The bank’s board acknowledged in a press conference that it was “wrong and inappropriate” that surveillance of Khan was ordered, and it addressed concerns that Thiam was apparently unaware of such measures. “I don’t believe in my own mind, speaking as a board member, that that suggests that Mr. Thiam is not on top of the rest of the organization,” audit committee chair John Tiner said at the October press conference. “I think that this was … a highly irregular and unusual act. And that form of taking responsibility for something so significant as this without escalation is a highly exceptional occurrence in Credit Suisse.”


Bruce Sewell, director at Vail Resorts and at privately held technology company C3.ai, draws a distinct line between what is appropriate and what’s not in the name of corporate security.

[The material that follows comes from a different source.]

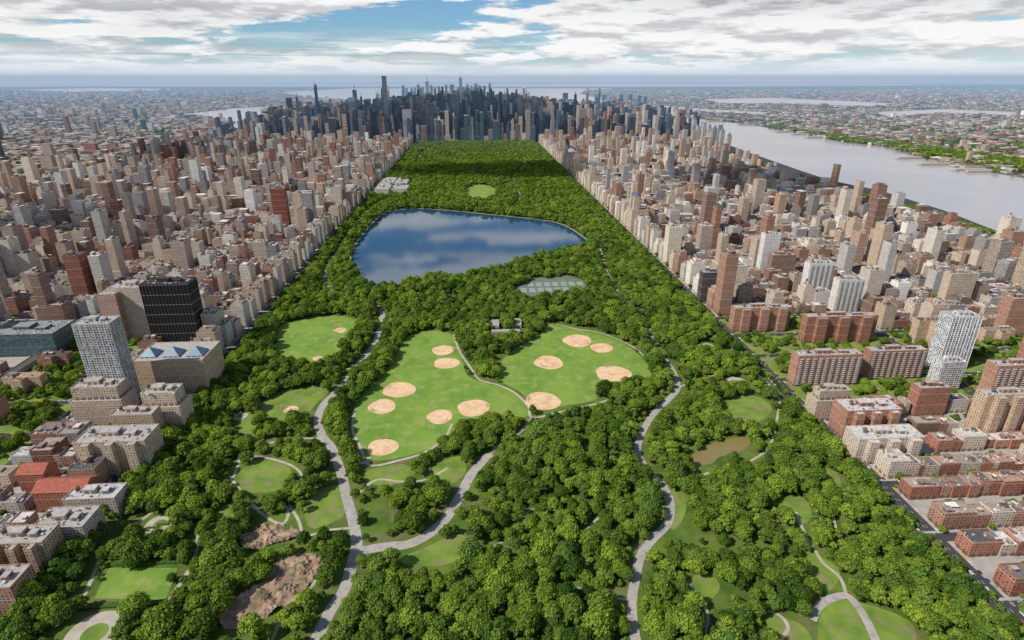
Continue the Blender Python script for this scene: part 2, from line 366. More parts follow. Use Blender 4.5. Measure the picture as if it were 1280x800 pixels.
def disc(name,c,rx,z,m,par=None,n=40,jit=0.0,ry=1.0,ph=0):
    P=[(c[0]+rx*(1+jit*math.sin(3*a*2*math.pi/n+ph))*math.cos(a*2*math.pi/n),c[1]+ry*rx*(1+jit*math.sin(2*a*2*math.pi/n+ph))*math.sin(a*2*math.pi/n)) for a in range(n)]
    return sheet(name,P,z,m,par),P
for u,v,r in ((920,478,17),(885,432,9),(200,655,14),(118,792,22),(300,520,10),(455,575,8)):
    g=G(u,v); _,P=disc("paved_plaza",g,r,0.15,M['path']); clear.append(P)
    disc("plaza_garden_bed",g,r*0.45,0.19,M['lawn2'])
inf=[(554,438,14),(558,454,16),(499,487,20),(478,508,17),(550,521,16),(592,510,20),(478,559,19),(678,501,22),(686,453,18),(722,426,18),(752,435,14),(766,467,22),(364,512,9),(425,413,8),(397,448,6)]
for i,(u,v,r) in enumerate(inf):
    g=G(u,v); rad=r*450/(v-97); root=bpy.data.objects.new("baseball_infield",None); S.collection.objects.link(root)
    ph=i*1.3
    o,P=disc("clay",g,rad,0.22,M['clay'],root,48,0.07,1.0,ph); clear.append(P)
    home=(g[0]+rad*0.6*math.cos(ph),g[1]+rad*0.6*math.sin(ph))
    A=Acc()
    for da in (-0.75,0.75):
        a=math.atan2(g[1]-home[1],g[0]-home[0])+da; e=(home[0]+rad*1.0*math.cos(a),home[1]+rad*1.0*math.sin(a)); n_=(-math.sin(a)*.2,math.cos(a)*.2)
        A.face([(home[0]+n_[0],home[1]+n_[1],.25),(home[0]-n_[0],home[1]-n_[1],.25),(e[0]-n_[0],e[1]-n_[1],.25),(e[0]+n_[0],e[1]+n_[1],.25)],7)
    a0=math.atan2(home[1]-g[1],home[0]-g[0])
    for s_ in range(-3,4):
        a=a0+s_*0.28; x=home[0]+6*math.cos(a); y=home[1]+6*math.sin(a); A.box(x-.12,x+.12,y-.12,y+.12,.2,5,(.3,.3,.3,0),(.3,)*4,mi=6,rmi=6)
        if s_<3:
            b=a+0.28; x2=home[0]+6*math.cos(b); y2=home[1]+6*math.sin(b)
            for zz in (1.2,2.4,3.6,4.8): A.face([(x,y,zz),(x2,y2,zz),(x2,y2,zz+.12),(x,y,zz+.12)],6)
    A.build("backstop_and_lines",parent=root)
tc=px([(640,362),(664,349),(708,345),(733,352),(733,362),(700,369),(655,373)]); clear.append(tc)
troot=bpy.data.objects.new("tennis_courts",None); S.collection.objects.link(troot); sheet("court_surround",tc,0.16,M['surround'],troot)
cx0=min(p[0] for p in tc); cx1=max(p[0] for p in tc); cy0=min(p[1] for p in tc); cy1=max(p[1] for p in tc)
A=Acc(); x=cx0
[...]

For “legitimate reasons,” companies surveil employees if they reasonably believe their behaviors might harm the company, says Sewell, former senior vice president, general counsel and corporate secretary at Apple. “On the other hand, I think using corporate assets to surveil your chairman’s wife for purposes to facilitate a divorce or purposes that are not corporate issues, for example, then I think that’s an issue.”


“That seems to be a misuse of corporate assets,” he says, adding that, while he has not been involved in such situations, “they certainly do come up.”
To be sure, the secretive nature of this activity likely means those outside a corporation and many within are often unaware of how companies protect assets, says Orly Lobel, professor of labor and employment law at the University of San Diego School of Law. “But I think we do have a sense that there has been a rise in these kinds of practices,” she says.


And when the circumstances are exposed to the public, “board members and executives deny they knew it was going on,” explains Lobel. “Sort of, ‘an employee went rogue’” kind of explanation.


There are unlawful practices, there is standard e-mail monitoring, and then there is the gray area, which can include practices like digging through a competitor’s garbage, says Lobel. “I think that companies often slip into that gray area with a thirst to hold on to their competitive edge.”
Larian describes it as “horrible” for company culture to implement security practices that venture into the gray areas or worse. “People caution me and say, ‘Isaac, you’re too naïve.’ But I don’t think we’ve got to go to the point of paranoia to monitor people,” he explains. Who wants to work in an environment where the sense is that “Big Brother is watching?” Larian asks rhetorically.


For companies that utilize nefarious practices, Larian speculates that directors would have some awareness of it.


“I think boards know what the hell is going on.”